- [THE REQUEST] Note each line of the listing that contains the string "follow", and copy it.

- [SUPPLIED DATA]

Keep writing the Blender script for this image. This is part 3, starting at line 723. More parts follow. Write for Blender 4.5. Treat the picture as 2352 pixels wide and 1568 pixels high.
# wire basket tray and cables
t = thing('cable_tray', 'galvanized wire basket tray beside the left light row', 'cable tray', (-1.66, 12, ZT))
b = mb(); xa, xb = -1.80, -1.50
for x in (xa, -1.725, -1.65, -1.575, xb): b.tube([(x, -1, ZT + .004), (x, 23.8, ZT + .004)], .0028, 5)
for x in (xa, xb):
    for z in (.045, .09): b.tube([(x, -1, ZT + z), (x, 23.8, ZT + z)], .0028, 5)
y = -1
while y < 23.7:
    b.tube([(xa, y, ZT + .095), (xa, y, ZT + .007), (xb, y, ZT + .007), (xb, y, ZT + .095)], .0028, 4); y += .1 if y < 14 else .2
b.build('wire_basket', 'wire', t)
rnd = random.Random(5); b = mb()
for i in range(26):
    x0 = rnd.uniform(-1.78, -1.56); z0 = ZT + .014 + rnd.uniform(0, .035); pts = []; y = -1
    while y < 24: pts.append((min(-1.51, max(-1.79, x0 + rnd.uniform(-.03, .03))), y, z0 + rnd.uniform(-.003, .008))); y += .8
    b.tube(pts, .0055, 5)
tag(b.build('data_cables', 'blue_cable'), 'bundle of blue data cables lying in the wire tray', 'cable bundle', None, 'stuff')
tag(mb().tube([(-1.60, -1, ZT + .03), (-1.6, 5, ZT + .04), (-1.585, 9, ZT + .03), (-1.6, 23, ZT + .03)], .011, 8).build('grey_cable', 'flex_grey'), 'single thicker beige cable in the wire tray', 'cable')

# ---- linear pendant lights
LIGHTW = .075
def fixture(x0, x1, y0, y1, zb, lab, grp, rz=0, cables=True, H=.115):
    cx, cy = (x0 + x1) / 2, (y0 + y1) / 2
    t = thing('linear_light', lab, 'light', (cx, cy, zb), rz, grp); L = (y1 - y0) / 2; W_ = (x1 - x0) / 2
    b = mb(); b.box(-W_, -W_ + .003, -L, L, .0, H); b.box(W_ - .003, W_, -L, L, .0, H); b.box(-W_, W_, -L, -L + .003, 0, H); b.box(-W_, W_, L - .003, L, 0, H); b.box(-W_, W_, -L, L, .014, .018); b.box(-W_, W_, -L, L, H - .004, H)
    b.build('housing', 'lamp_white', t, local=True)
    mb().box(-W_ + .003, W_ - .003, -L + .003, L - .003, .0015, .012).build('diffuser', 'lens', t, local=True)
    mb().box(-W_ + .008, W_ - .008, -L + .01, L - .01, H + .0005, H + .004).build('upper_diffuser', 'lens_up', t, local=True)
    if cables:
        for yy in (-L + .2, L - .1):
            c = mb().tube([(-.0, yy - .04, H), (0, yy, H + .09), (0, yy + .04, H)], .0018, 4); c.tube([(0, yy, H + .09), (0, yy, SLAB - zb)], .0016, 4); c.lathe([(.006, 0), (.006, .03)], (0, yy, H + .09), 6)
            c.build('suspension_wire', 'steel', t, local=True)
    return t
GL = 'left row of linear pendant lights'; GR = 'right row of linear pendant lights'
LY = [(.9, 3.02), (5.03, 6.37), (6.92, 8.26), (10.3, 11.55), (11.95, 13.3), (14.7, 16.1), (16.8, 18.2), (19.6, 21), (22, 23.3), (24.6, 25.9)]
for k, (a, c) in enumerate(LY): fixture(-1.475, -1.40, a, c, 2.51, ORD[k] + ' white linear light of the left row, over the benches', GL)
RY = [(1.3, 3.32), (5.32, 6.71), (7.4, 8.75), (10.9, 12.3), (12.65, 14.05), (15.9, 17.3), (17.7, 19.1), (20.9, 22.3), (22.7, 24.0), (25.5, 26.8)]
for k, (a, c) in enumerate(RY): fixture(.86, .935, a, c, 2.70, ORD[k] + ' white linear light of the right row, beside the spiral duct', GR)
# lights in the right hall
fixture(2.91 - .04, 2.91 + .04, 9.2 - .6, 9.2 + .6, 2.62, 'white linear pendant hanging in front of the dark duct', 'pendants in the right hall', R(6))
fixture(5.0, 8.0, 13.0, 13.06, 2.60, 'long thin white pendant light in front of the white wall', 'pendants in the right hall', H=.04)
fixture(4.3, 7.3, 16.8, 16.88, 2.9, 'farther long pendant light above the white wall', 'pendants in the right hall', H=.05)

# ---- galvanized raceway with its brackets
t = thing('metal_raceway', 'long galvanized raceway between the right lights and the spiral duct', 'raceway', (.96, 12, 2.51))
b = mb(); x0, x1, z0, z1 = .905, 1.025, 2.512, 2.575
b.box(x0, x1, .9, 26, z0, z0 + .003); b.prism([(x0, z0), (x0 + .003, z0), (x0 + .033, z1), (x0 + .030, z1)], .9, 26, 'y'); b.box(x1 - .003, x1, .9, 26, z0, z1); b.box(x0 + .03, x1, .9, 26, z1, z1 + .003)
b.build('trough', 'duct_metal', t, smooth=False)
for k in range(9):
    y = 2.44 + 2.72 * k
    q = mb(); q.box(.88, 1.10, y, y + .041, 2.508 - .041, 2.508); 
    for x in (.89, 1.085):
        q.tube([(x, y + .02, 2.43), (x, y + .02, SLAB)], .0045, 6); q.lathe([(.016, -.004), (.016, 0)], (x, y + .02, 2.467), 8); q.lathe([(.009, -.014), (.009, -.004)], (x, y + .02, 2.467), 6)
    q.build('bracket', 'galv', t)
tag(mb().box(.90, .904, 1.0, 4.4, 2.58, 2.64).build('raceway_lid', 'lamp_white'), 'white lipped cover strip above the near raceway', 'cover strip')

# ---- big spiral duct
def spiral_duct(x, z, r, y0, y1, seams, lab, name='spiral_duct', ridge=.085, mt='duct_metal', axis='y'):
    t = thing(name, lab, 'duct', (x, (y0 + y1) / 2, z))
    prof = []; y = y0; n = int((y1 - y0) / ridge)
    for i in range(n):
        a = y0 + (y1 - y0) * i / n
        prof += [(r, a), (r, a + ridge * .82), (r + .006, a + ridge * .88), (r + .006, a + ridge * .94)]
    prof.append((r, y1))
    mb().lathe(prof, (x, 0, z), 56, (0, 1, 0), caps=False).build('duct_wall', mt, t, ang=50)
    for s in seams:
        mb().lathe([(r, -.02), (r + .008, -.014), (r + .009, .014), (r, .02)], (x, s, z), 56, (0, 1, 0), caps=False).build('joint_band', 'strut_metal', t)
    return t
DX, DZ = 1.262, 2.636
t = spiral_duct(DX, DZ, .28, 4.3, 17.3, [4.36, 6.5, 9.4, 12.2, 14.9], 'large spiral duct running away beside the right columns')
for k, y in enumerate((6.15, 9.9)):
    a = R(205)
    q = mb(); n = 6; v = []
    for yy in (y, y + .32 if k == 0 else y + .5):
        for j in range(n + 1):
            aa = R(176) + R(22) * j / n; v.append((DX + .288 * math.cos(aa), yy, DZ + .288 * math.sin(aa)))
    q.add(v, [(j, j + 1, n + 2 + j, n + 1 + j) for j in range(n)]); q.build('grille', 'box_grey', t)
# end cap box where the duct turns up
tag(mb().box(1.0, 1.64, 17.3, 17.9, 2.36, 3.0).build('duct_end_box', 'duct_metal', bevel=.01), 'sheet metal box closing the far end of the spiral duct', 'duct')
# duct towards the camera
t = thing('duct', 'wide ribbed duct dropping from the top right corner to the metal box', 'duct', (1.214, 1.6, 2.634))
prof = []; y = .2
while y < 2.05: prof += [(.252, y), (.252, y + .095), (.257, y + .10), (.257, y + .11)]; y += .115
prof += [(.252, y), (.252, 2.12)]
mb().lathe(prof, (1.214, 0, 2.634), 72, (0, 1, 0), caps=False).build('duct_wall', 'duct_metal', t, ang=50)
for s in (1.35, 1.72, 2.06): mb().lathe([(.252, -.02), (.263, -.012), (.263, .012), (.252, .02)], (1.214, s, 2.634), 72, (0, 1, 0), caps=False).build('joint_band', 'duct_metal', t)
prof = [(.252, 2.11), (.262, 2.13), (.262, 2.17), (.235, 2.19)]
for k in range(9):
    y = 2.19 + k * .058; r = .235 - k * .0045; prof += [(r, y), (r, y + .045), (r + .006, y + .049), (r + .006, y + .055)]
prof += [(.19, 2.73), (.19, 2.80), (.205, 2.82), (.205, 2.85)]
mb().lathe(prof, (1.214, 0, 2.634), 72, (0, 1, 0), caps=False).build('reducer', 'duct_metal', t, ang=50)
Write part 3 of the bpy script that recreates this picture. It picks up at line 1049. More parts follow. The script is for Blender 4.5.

- [RESULT]
Keep writing the Blender script for this image. This is part 3, starting at line 723. More parts follow. Write for Blender 4.5. Treat the picture as 2352 pixels wide and 1568 pixels high.
Write part 3 of the bpy script that recreates this picture. It picks up at line 1049. More parts follow. The script is for Blender 4.5.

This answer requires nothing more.